**Exercise**: Write the listing out again, all of it, word for word.

(Scene script records)
— begin —
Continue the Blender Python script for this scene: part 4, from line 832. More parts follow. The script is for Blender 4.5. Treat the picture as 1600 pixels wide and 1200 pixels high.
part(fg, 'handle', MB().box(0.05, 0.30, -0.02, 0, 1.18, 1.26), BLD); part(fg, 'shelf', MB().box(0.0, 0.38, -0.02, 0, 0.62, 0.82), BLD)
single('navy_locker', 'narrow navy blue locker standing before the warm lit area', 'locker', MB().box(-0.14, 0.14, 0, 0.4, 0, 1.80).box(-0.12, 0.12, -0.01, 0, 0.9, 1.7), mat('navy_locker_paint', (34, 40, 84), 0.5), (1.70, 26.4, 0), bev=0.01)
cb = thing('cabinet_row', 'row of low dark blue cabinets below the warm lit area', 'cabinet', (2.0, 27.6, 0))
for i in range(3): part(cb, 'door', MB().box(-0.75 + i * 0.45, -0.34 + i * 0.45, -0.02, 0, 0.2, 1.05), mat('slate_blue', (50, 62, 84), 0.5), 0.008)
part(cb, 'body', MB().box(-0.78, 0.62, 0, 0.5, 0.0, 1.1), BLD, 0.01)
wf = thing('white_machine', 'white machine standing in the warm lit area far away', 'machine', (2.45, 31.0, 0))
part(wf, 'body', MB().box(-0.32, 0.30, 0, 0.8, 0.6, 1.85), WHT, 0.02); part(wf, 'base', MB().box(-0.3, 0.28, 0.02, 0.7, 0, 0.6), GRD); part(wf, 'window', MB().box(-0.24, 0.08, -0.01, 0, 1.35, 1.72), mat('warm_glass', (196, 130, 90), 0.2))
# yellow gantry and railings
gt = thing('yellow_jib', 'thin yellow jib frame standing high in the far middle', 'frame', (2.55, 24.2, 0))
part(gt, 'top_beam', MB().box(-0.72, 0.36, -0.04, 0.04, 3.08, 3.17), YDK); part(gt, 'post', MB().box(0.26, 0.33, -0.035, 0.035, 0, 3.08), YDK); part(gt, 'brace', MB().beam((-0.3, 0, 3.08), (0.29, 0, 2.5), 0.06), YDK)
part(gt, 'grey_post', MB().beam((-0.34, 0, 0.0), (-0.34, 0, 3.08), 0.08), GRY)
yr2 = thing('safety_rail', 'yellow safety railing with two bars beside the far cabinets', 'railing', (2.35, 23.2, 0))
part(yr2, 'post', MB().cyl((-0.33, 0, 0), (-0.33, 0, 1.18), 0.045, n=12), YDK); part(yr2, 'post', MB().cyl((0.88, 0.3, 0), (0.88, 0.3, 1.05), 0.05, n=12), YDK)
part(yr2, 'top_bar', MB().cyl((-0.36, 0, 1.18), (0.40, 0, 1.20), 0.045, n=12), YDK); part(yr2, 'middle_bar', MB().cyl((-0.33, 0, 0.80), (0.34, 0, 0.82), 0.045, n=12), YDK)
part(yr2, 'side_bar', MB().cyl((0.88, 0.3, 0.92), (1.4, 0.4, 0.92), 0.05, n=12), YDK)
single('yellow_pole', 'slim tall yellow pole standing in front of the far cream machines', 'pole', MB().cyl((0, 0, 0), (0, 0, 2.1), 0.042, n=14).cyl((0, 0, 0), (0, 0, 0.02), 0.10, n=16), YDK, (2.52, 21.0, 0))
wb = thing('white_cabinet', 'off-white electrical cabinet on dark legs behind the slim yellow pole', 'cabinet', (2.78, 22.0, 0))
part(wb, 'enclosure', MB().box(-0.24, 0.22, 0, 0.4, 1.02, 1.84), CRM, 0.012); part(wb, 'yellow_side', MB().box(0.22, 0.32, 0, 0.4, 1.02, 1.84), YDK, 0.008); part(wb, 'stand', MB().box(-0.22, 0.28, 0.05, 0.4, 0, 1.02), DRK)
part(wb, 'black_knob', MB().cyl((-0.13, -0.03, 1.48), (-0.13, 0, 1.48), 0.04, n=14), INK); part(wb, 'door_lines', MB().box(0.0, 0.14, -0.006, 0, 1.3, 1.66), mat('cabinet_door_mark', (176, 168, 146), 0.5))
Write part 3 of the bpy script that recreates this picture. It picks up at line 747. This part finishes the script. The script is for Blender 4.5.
— end —
**Reply**:
Continue the Blender Python script for this scene: part 4, from line 832. More parts follow. The script is for Blender 4.5. Treat the picture as 1600 pixels wide and 1200 pixels high.
part(fg, 'handle', MB().box(0.05, 0.30, -0.02, 0, 1.18, 1.26), BLD); part(fg, 'shelf', MB().box(0.0, 0.38, -0.02, 0, 0.62, 0.82), BLD)
single('navy_locker', 'narrow navy blue locker standing before the warm lit area', 'locker', MB().box(-0.14, 0.14, 0, 0.4, 0, 1.80).box(-0.12, 0.12, -0.01, 0, 0.9, 1.7), mat('navy_locker_paint', (34, 40, 84), 0.5), (1.70, 26.4, 0), bev=0.01)
cb = thing('cabinet_row', 'row of low dark blue cabinets below the warm lit area', 'cabinet', (2.0, 27.6, 0))
for i in range(3): part(cb, 'door', MB().box(-0.75 + i * 0.45, -0.34 + i * 0.45, -0.02, 0, 0.2, 1.05), mat('slate_blue', (50, 62, 84), 0.5), 0.008)
part(cb, 'body', MB().box(-0.78, 0.62, 0, 0.5, 0.0, 1.1), BLD, 0.01)
wf = thing('white_machine', 'white machine standing in the warm lit area far away', 'machine', (2.45, 31.0, 0))
part(wf, 'body', MB().box(-0.32, 0.30, 0, 0.8, 0.6, 1.85), WHT, 0.02); part(wf, 'base', MB().box(-0.3, 0.28, 0.02, 0.7, 0, 0.6), GRD); part(wf, 'window', MB().box(-0.24, 0.08, -0.01, 0, 1.35, 1.72), mat('warm_glass', (196, 130, 90), 0.2))
# yellow gantry and railings
gt = thing('yellow_jib', 'thin yellow jib frame standing high in the far middle', 'frame', (2.55, 24.2, 0))
part(gt, 'top_beam', MB().box(-0.72, 0.36, -0.04, 0.04, 3.08, 3.17), YDK); part(gt, 'post', MB().box(0.26, 0.33, -0.035, 0.035, 0, 3.08), YDK); part(gt, 'brace', MB().beam((-0.3, 0, 3.08), (0.29, 0, 2.5), 0.06), YDK)
part(gt, 'grey_post', MB().beam((-0.34, 0, 0.0), (-0.34, 0, 3.08), 0.08), GRY)
yr2 = thing('safety_rail', 'yellow safety railing with two bars beside the far cabinets', 'railing', (2.35, 23.2, 0))
part(yr2, 'post', MB().cyl((-0.33, 0, 0), (-0.33, 0, 1.18), 0.045, n=12), YDK); part(yr2, 'post', MB().cyl((0.88, 0.3, 0), (0.88, 0.3, 1.05), 0.05, n=12), YDK)
part(yr2, 'top_bar', MB().cyl((-0.36, 0, 1.18), (0.40, 0, 1.20), 0.045, n=12), YDK); part(yr2, 'middle_bar', MB().cyl((-0.33, 0, 0.80), (0.34, 0, 0.82), 0.045, n=12), YDK)
part(yr2, 'side_bar', MB().cyl((0.88, 0.3, 0.92), (1.4, 0.4, 0.92), 0.05, n=12), YDK)
single('yellow_pole', 'slim tall yellow pole standing in front of the far cream machines', 'pole', MB().cyl((0, 0, 0), (0, 0, 2.1), 0.042, n=14).cyl((0, 0, 0), (0, 0, 0.02), 0.10, n=16), YDK, (2.52, 21.0, 0))
wb = thing('white_cabinet', 'off-white electrical cabinet on dark legs behind the slim yellow pole', 'cabinet', (2.78, 22.0, 0))
part(wb, 'enclosure', MB().box(-0.24, 0.22, 0, 0.4, 1.02, 1.84), CRM, 0.012); part(wb, 'yellow_side', MB().box(0.22, 0.32, 0, 0.4, 1.02, 1.84), YDK, 0.008); part(wb, 'stand', MB().box(-0.22, 0.28, 0.05, 0.4, 0, 1.02), DRK)
part(wb, 'black_knob', MB().cyl((-0.13, -0.03, 1.48), (-0.13, 0, 1.48), 0.04, n=14), INK); part(wb, 'door_lines', MB().box(0.0, 0.14, -0.006, 0, 1.3, 1.66), mat('cabinet_door_mark', (176, 168, 146), 0.5))
Write part 3 of the bpy script that recreates this picture. It picks up at line 747. This part finishes the script. The script is for Blender 4.5.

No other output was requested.